In this group, our mountain biker used their wide bars to get better climbing leverage and could better steer over the roots, while us gravel cyclists had to get off and push. Both the cyclists in this picture are accomplished mountain bikers but like me, had to get off at this technical climb in Purbeck.

It was after rides like these that I began thinking harder about whether I was really enjoying riding the Surly. It had cost me a bruising £1,600 on the cycle to work scheme but I was just finding that far from ‘doing it all,’ it was just always like riding a bike that wasn’t up to the specific task I was doing. It was heavy on the road, the SRAM 1x gearing was really too limited for big tours laden with bags (I was pushed to my limits at points on the Caledonian Way), and I could never shake the feeling that I was hamstringing myself for anything but the most mild and dry off-road cycling.

This is where the Voodoo Bizango 29er came in. I found it on Facebook Marketplace (from a genuine seller, who could prove the purchase history) for £500 including a Brand X dropper post. I hadn’t actually ridden a mountain bike for going on several years, and the most up to date one I’d ever tried was my dad’s 2010s Cannondale 26er hardtail. It’s a complete night and day difference. The dropper post and very sloped top tube make technical descending hugely enjoyable, with the top tube and saddle well out of the way of my groin allowing me to really bring my legs in to the equation as shock absorbers.

Are there specific parts of some off road rides where I’m now a little slower? Yes, especially when it’s dry. But aided by the suspension (which can be locked out) and the dropper, I’ve got more energy to give on these sections because I’m not bruising from having white-knuckled a descent where I’ve felt like an over-the-bars could be in the offing. Maybe this stuff would matter to me if I were doing UCI certified gravel racing. But I’m not, and neither are most people.
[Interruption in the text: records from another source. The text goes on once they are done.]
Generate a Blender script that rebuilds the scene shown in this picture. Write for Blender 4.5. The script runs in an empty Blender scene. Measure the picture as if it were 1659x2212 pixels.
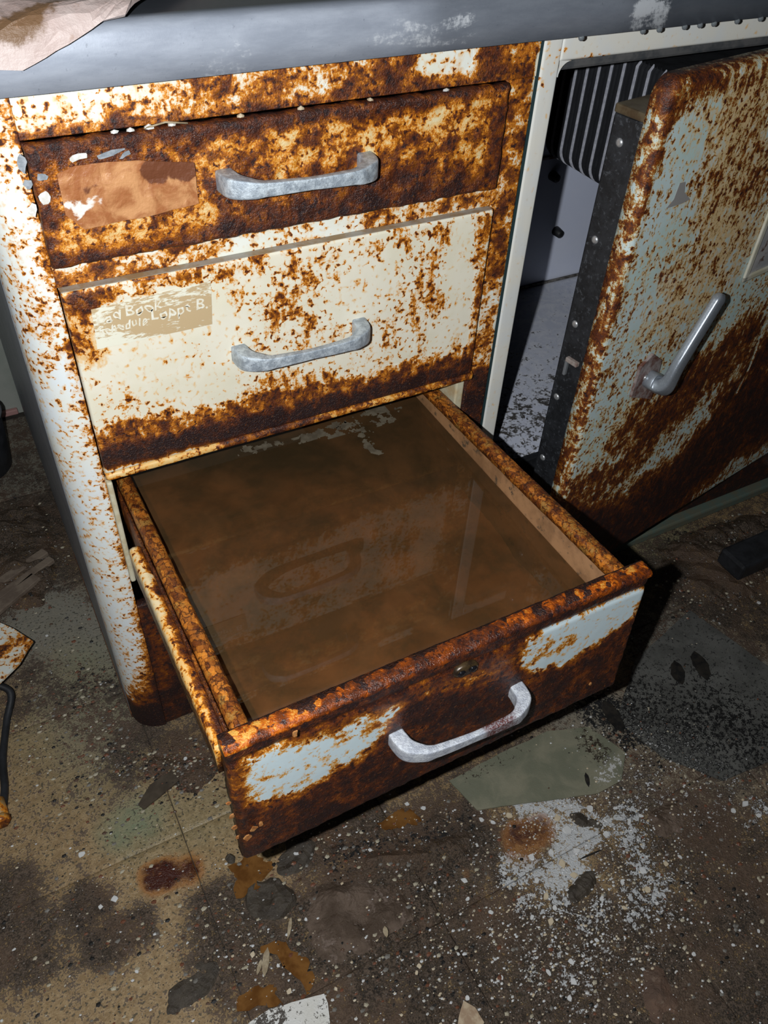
import bpy, bmesh, math, random
import numpy as np
from mathutils import Matrix, Vector

# ------------------------------------------------------------------ camera, world, flash, exposure
CAM = np.array([-0.06887, -0.68822, 1.06715])
RIGHT = np.array([0.88227494, -0.46848432, 0.04597137])
FWD = np.array([0.36631667, 0.62195424, -0.69208743])
UP = np.array([0.29564002, 0.62745148, 0.72034826])
FPX = 1782.07
S = bpy.context.scene
COL = S.collection
cd = bpy.data.cameras.new('camera'); cam = bpy.data.objects.new('camera', cd); COL.objects.link(cam)
cam.matrix_world = Matrix(((RIGHT[0], UP[0], -FWD[0], CAM[0]), (RIGHT[1], UP[1], -FWD[1], CAM[1]),
                           (RIGHT[2], UP[2], -FWD[2], CAM[2]), (0, 0, 0, 1)))
cd.sensor_fit = 'VERTICAL'; cd.sensor_height = 36.0; cd.sensor_width = 36.0
cd.lens = FPX / 2212 * 36.0; cd.clip_start = 0.02
S.camera = cam
S.cycles.adaptive_threshold = 0.05; S.cycles.max_bounces = 3; S.cycles.diffuse_bounces = 1; S.cycles.glossy_bounces = 2; S.cycles.transparent_max_bounces = 6
w = bpy.data.worlds.new('dark_room'); S.world = w; w.use_nodes = True
w.node_tree.nodes['Background'].inputs[0].default_value = (0.75, 0.85, 1.0, 1)
w.node_tree.nodes['Background'].inputs[1].default_value = 0.012
# the hand-held flash: one small lamp beside the lens
ld = bpy.data.lights.new('flash', 'POINT'); ld.energy = 34.0; ld.shadow_soft_size = 0.006; ld.color = (0.97, 0.985, 1.0)
flash = bpy.data.objects.new('flash', ld); COL.objects.link(flash)
flash.location = CAM - RIGHT * 0.072 + UP * 0.004
vs = S.view_settings
vs.view_transform = 'Standard'; vs.look = 'None'; vs.gamma = 1.0; vs.use_curve_mapping = False; vs.exposure = 0.0

rng = np.random.default_rng(7); random.seed(7)

# ------------------------------------------------------------------ small maths
def ray(px): return FWD + RIGHT * ((px[0] - 829.5) / FPX) - UP * ((px[1] - 1106) / FPX)
def at(px, axis, val):
    d = ray(px); return CAM + d * ((val - CAM[axis]) / d[axis])
def fl(px, z=0.0): return at(px, 2, z)
def _hash(ix, iy, iz, seed):
    h = (ix.astype(np.int64) * 374761393 + iy.astype(np.int64) * 668265263 + iz.astype(np.int64) * 2147483647 + seed * 1274126177)
    h = (h ^ (h >> 13)) * 1274126177
    h = h ^ (h >> 16)
    return (h & 0xFFFFFF) / float(0xFFFFFF)
def vnoise(P, scale, seed=0):
    P = np.asarray(P, float) * scale
    I = np.floor(P).astype(np.int64); F = P - I; F = F * F * (3 - 2 * F)
    r = 0
    for dx in (0, 1):
        for dy in (0, 1):
            for dz in (0, 1):
                wgt = (F[:, 0] if dx else 1 - F[:, 0]) * (F[:, 1] if dy else 1 - F[:, 1]) * (F[:, 2] if dz else 1 - F[:, 2])
                r = r + wgt * _hash(I[:, 0] + dx, I[:, 1] + dy, I[:, 2] + dz, seed)
    return r
def fbm(P, scale, seed=0, octs=4, rough=0.55):
    a = 1; t = 0; r = 0
    for o in range(octs):
        r = r + a * vnoise(P, scale * 2 ** o, seed + o * 17); t += a; a *= rough
    return r / t - 0.5
def sstep(x, a, b):
    t = np.clip((x - a) / (b - a), 0, 1); return t * t * (3 - 2 * t)
def seg_dist(Q, pts):
    d = np.full(len(Q), 1e9); pts = [np.asarray(p, float) for p in pts]
    if len(pts) == 1: return np.linalg.norm(Q - pts[0], axis=1)
    for a, b in zip(pts[:-1], pts[1:]):
        v = b - a; L = max(v @ v, 1e-12)
        t = np.clip(((Q - a) @ v) / L, 0, 1)
        d = np.minimum(d, np.linalg.norm(Q - (a + t[:, None] * v), axis=1))
    return d
def paint(X, base, strokes, to3d, wob=0.35, seed=0):
    """X: points. strokes: (channel, value, radius_m, soft, [pixels]). to3d turns a photo pixel into a point of the surface."""
    M = np.tile(np.array(base, float), (len(X), 1))
    nz = fbm(X, 38, seed, 4); nz2 = fbm(X, 9, seed + 5, 3)
    for ch, val, r, soft, pts in strokes:
        D = seg_dist(X, [to3d(q) for q in pts])
        D = D + r * wob * (nz * 1.6 + nz2 * 1.4)
        k = 1 - sstep(D, r * (1 - soft), r * (1 + soft))
        M[:, ch] = M[:, ch] * (1 - k) + val * k
    return M

# ------------------------------------------------------------------ object helpers
def link(o, parent=None):
    COL.objects.link(o)
    if parent is not None: o.parent = parent
    return o
def tag(o, label=None, cat=None, group=None, kind=None):
    if label: o['label'] = label
    if cat: o['category'] = cat
    if group: o['group'] = group
    if kind: o['kind'] = kind
    return o
def empty(name, loc=(0, 0, 0)):
    o = bpy.data.objects.new(name, None); o.empty_display_size = 0.05
    o.location = loc; return link(o)
def mesh_obj(name, V, Fc, mat=None, parent=None, smooth=True, attrs=None):
    """V in world coordinates; a parent Empty at loc keeps the world position of its parts."""
    me = bpy.data.meshes.new(name)
    V = np.asarray(V, float)
    off = np.zeros(3)
    if parent is not None:
        p = parent
        while p is not None: off = off + np.array(p.location); p = p.parent
    else:
        off = np.zeros(3)
    me.from_pydata((V - off).tolist(), [], [list(map(int, f)) for f in Fc])
    if attrs:
        for k, a in attrs.items():
            at_ = me.attributes.new(k, 'FLOAT_COLOR', 'POINT')
            a = np.asarray(a, np.float32)
            if a.shape[1] == 3: a = np.hstack([a, np.ones((len(a), 1), np.float32)])
            at_.data.foreach_set('color', a.ravel())
    if mat is not None: me.materials.append(mat)
    if smooth: me.polygons.foreach_set('use_smooth', [True] * len(me.polygons))
    me.update()
    return link(bpy.data.objects.new(name, me), parent)
def grid_faces(nu, nv, wrap=False):
    i = np.arange((nu - 1) * (nv - 1)); a = i // (nv - 1) * nv + i % (nv - 1)
    return np.stack([a, a + nv, a + nv + 1, a + 1], 1)
def box_vf(x0, x1, y0, y1, z0, z1):
    V = [(x, y, z) for x in (x0, x1) for y in (y0, y1) for z in (z0, z1)]
    return V, [(0, 1, 3, 2), (4, 6, 7, 5), (0, 4, 5, 1), (2, 3, 7, 6), (0, 2, 6, 4), (1, 5, 7, 3)]
def bevel_obj(o, wd=0.002, seg=2):
    m = o.modifiers.new('edge', 'BEVEL'); m.width = wd; m.segments = seg; m.limit_method = 'ANGLE'; return o
def box(name, x0, x1, y0, y1, z0, z1, mat, parent=None, bev=0.0015):
    V, Fc = box_vf(x0, x1, y0, y1, z0, z1)
    o = mesh_obj(name, V, Fc, mat, parent, smooth=False)
    if bev: bevel_obj(o, bev)
    return o
def coords_1d(L, step, r):
    inner = np.linspace(r, L - r, max(2, int(round((L - 2 * r) / step)) + 1))
    e = r * np.array([0.0, 0.12, 0.4, 0.7])
    return np.concatenate([e, inner, L - e[::-1]])
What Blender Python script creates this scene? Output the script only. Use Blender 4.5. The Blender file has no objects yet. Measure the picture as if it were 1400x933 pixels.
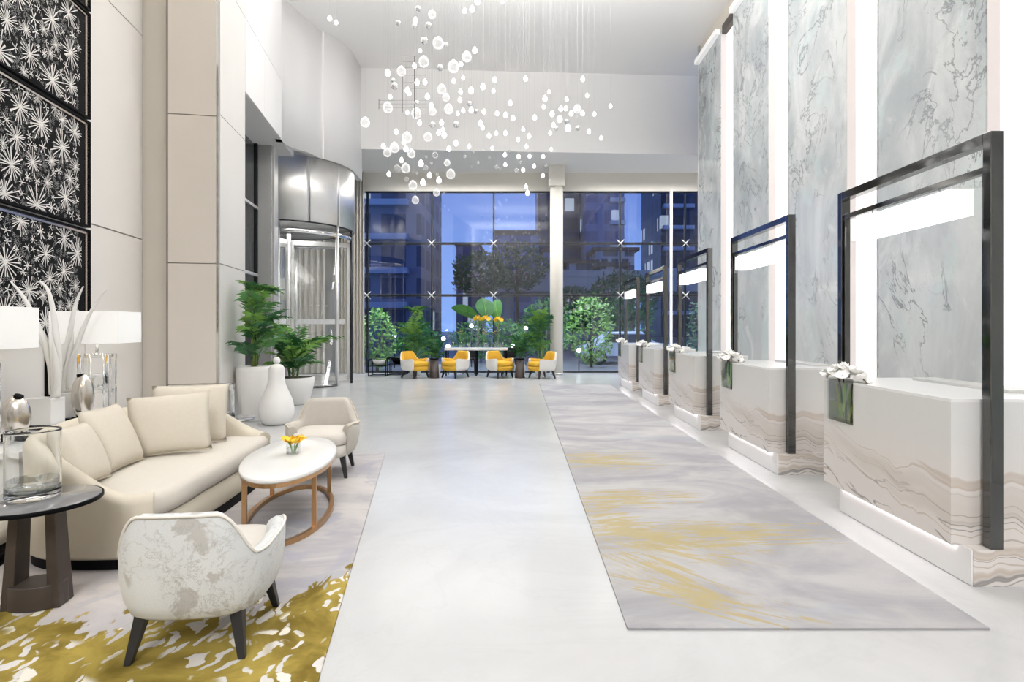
import bpy, bmesh, math, random
from math import pi, sin, cos, radians as R, atan2, sqrt
from mathutils import Vector, Matrix

S = bpy.context.scene
C = S.collection

# ------------------------------------------------------------------ camera
cd = bpy.data.cameras.new('camera'); cam = bpy.data.objects.new('camera', cd); C.objects.link(cam)
cam.location = (0, 0, 1.5); cam.rotation_euler = (pi/2, 0, 0)
cd.sensor_width = 36; cd.lens = 780/1400*36
cd.shift_x = -9/1400; cd.shift_y = -20.5/1400
cd.clip_start = .05; cd.clip_end = 500
S.camera = cam

# ------------------------------------------------------------------ sky
w = bpy.data.worlds.new('dusk_sky'); S.world = w; w.use_nodes = True
wt = w.node_tree; wt.nodes.clear()
wo = wt.nodes.new('ShaderNodeOutputWorld'); wb = wt.nodes.new('ShaderNodeBackground')
wc = wt.nodes.new('ShaderNodeTexCoord'); ws = wt.nodes.new('ShaderNodeSeparateXYZ')
wr = wt.nodes.new('ShaderNodeValToRGB'); wn = wt.nodes.new('ShaderNodeTexNoise'); wm = wt.nodes.new('ShaderNodeMath')
wn.inputs['Scale'].default_value = 3; wn.inputs['Detail'].default_value = 5
wm.operation = 'MULTIPLY_ADD'; wm.inputs[1].default_value = .3
wt.links.new(wc.outputs['Generated'], ws.inputs[0]); wt.links.new(wc.outputs['Generated'], wn.inputs['Vector'])
wt.links.new(wn.outputs['Fac'], wm.inputs[0]); wt.links.new(ws.outputs['Z'], wm.inputs[2])
wt.links.new(wm.outputs[0], wr.inputs['Fac'])
e = wr.color_ramp.elements
e[0].position = .1; e[0].color = (.27, .47, .95, 1)
e[1].position = .75; e[1].color = (.09, .14, .40, 1)
m_ = e.new(.38); m_.color = (.15, .25, .66, 1)
wb.inputs['Strength'].default_value = 1.15
wt.links.new(wr.outputs[0], wb.inputs['Color']); wt.links.new(wb.outputs[0], wo.inputs['Surface'])

# ------------------------------------------------------------------ lamps of the room and garden, with added fill lights
def area(name, loc, sx, sy, power, spread=180, col=(1, 1, 1), rot=(0, 0, 0)):
    l = bpy.data.lights.new(name, 'AREA'); l.shape = 'RECTANGLE'; l.size = sx; l.size_y = sy
    l.energy = power; l.color = col; l.spread = R(spread)
    o = bpy.data.objects.new(name, l); C.objects.link(o); o.location = loc; o.rotation_euler = rot
    return o
WARM = (1, .985, .97)
area('ceiling_light_field', (-.3, 9.9, 8.5), 7.5, 2.6, 135, 180, WARM)
area('ceiling_light_field', (-.3, 3.8, 8.5), 7, 3.6, 18, 125, WARM)
area('added_uplight', (.3, 8.6, 7.3), 5.5, 2.4, 780, 180, WARM, (pi, 0, 0))  # unseen uplights, added to brighten the ceiling and upper walls
area('added_uplight', (.3, 1.5, 7.3), 6, 2.4, 170, 180, WARM, (pi, 0, 0))
area('added_uplight', (-1, -4, 7.3), 6, 2.4, 300, 180, WARM, (pi, 0, 0))  # unseen uplight behind the camera, added as soft frontal fill
area('soffit_fill_light', (-1.9, 17.0, 6.35), 4.2, .8, 190, 150, WARM)  # added under the soffit to brighten the far seating
area('soffit_fill_light', (4.0, 17.0, 6.35), 3.6, .8, 160, 150, WARM)
area('rear_fill_light', (-1.6, -6.2, 8.2), 8, 2, 170, 58, (.97, .98, 1), (R(48), 0, 0))  # unseen fill behind the camera, added to brighten camera-facing sides
area('garden_light', (-2, 21, 5), 8, 2, 520, 160, (.85, .93, 1))
area('garden_light', (5, 24, 6), 8, 2, 620, 160, (.85, .93, 1))
area('drum_downlight', (-6.0, 14.9, 3.9), 1.6, 1.6, 45, 170)
area('vestibule_light', (-8.6, 14.5, 6.2), 2, 8, 160, 170)
vs = S.view_settings
vs.view_transform = 'Standard'; vs.look = 'None'; vs.exposure = 0; vs.gamma = 1; vs.use_curve_mapping = False
S.cycles.max_bounces = 10; S.cycles.diffuse_bounces = 5; S.cycles.glossy_bounces = 5
S.cycles.transmission_bounces = 8; S.cycles.transparent_max_bounces = 16
S.cycles.caustics_reflective = False; S.cycles.caustics_refractive = False
S.cycles.sample_clamp_indirect = 6
S.cycles.use_denoising = True

# ------------------------------------------------------------------ material helpers
class G:
    def __init__(s, name):
        s.m = bpy.data.materials.new(name); s.m.use_nodes = True
        s.t = s.m.node_tree; s.t.nodes.clear(); s.o = s.t.nodes.new('ShaderNodeOutputMaterial')
    def set(s, sock, v):
        if hasattr(v, 'is_output'): s.t.links.new(v, sock)
        elif isinstance(v, tuple) and len(v) == 3 and sock.type == 'RGBA': sock.default_value = (*v, 1)
        else: sock.default_value = v
    def n(s, t, **k):
        d = s.t.nodes.new('ShaderNode'+t)
        for a, v in k.items():
            if hasattr(d, a): setattr(d, a, v)
            else: s.set(d.inputs[a.replace('_', ' ')], v)
        return d
    def ma(s, op, a, b=0., c=0., cl=False):
        d = s.t.nodes.new('ShaderNodeMath'); d.operation = op; d.use_clamp = cl
        for i, v in enumerate((a, b, c)): s.set(d.inputs[i], v)
        return d.outputs[0]
    def pos(s, obj=False):
        return s.n('TexCoord').outputs['Object'] if obj else s.n('NewGeometry').outputs['Position']
    def map(s, v, loc=(0, 0, 0), rot=(0, 0, 0), sc=(1, 1, 1)):
        d = s.n('Mapping'); s.set(d.inputs[0], v); d.inputs[1].default_value = loc; d.inputs[2].default_value = rot; d.inputs[3].default_value = sc
        return d.outputs[0]
    def noise(s, v, sc=1., det=3., ro=.5, dis=0.):
        d = s.n('TexNoise'); s.set(d.inputs['Vector'], v)
        for k, x in (('Scale', sc), ('Detail', det), ('Roughness', ro), ('Distortion', dis)): d.inputs[k].default_value = x
        return d.outputs['Fac']
    def vor(s, v, sc=1., out='Distance', feat='F1', rnd=1.):
        d = s.n('TexVoronoi', feature=feat); s.set(d.inputs['Vector'], v); d.inputs['Scale'].default_value = sc; d.inputs['Randomness'].default_value = rnd
        return d.outputs[out]
    def ss(s, x, a, b):      # smoothstep a..b -> 0..1
        d = s.n('MapRange', interpolation_type='SMOOTHSTEP'); s.set(d.inputs[0], x)
        d.inputs[1].default_value = a; d.inputs[2].default_value = b
        return d.outputs[0]
    def ridge(s, n, wd):     # thin line where the noise crosses one half
        return s.ss(s.ma('ABSOLUTE', s.ma('SUBTRACT', n, .5)), wd, 0.)
    def mix(s, f, a, b):
        d = s.n('Mix', data_type='RGBA'); s.set(d.inputs[0], f); s.set(d.inputs[6], a); s.set(d.inputs[7], b)
        return d.outputs[2]
    def bsdf(s, col=(.8, .8, .8), rough=.5, metal=0., trans=0., spec=.5, ior=1.45, em=None, es=0., bump=None, bs=.2, coat=0., sheen=0.):
        d = s.n('BsdfPrincipled')
        for k, v in (('Base Color', col), ('Roughness', rough), ('Metallic', metal), ('Transmission Weight', trans),
                     ('Specular IOR Level', spec), ('IOR', ior), ('Coat Weight', coat), ('Sheen Weight', sheen), ('Emission Strength', es)):
            s.set(d.inputs[k], v)
        if em is not None: s.set(d.inputs['Emission Color'], em)
        if bump is not None:
            b = s.n('Bump'); b.inputs['Strength'].default_value = bs; b.inputs['Distance'].default_value = .01
            s.set(b.inputs['Height'], bump); s.t.links.new(b.outputs[0], d.inputs['Normal'])
        s.t.links.new(d.outputs[0], s.o.inputs[0]); return s.m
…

The £500 facebook hardtail with dropper.

I sold the Surly and have been having a terrific time with the MTB ever since. Obviously there will still be impassable trails at some times of year even on an MTB, but it’s opened so many more doors to relaxing car-free cycling than the Surly did. I would highly highly recommend looking at a hardtail instead of a ‘gravel bike’ for your off roading needs in the UK, I don’t think you’ll regret it in the sightest. Your money can go so far with even the most entry level modern MTB when it’s got a dropper on.

Especially with mudguards, even winter weekday mornings can yield fantastic riding.